ぼくの役に立つ宇宙戦争の感想文(他のひとがどうかは知らない)。

ほいでもって、さらに妄想を進めるならば
 結末の解釈について。一人称の映画であるはずの『宇宙戦争』から、レイがいなくなるシーンがひとつあって、思い出すとあそこが一番怖かった気がします。
で、何が怪獣を目覚めさせたかといえば
 アメリカで興行収益が悪い、というのを読んでからこの文章を読むと、さもありなんという気持ちになります。あとマイノリティリポートのときもそうだけど、トムはほんとうに「家族においてかれて一人ぼっちな男」が似合うなあ、って思ったです。

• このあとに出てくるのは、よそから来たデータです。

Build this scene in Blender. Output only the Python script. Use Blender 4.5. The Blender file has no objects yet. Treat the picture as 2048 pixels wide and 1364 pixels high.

もしこのオチや解説が物語の放棄に思えるとしたら、逆にそういう人間は幸福だと思う。
 そうか、そうですね、あの映画が怖くなかったってことだもんな、それは確かに幸福だ。というわけでid:matterhornさんによるあまりに悲しい結末の解釈。そう考えると、丘に登っていく人々の姿や、丘をはさんで別れ離れになる親子、そしてレイが一線を超えたあとに見る赤い景色、すべてが地獄絵図。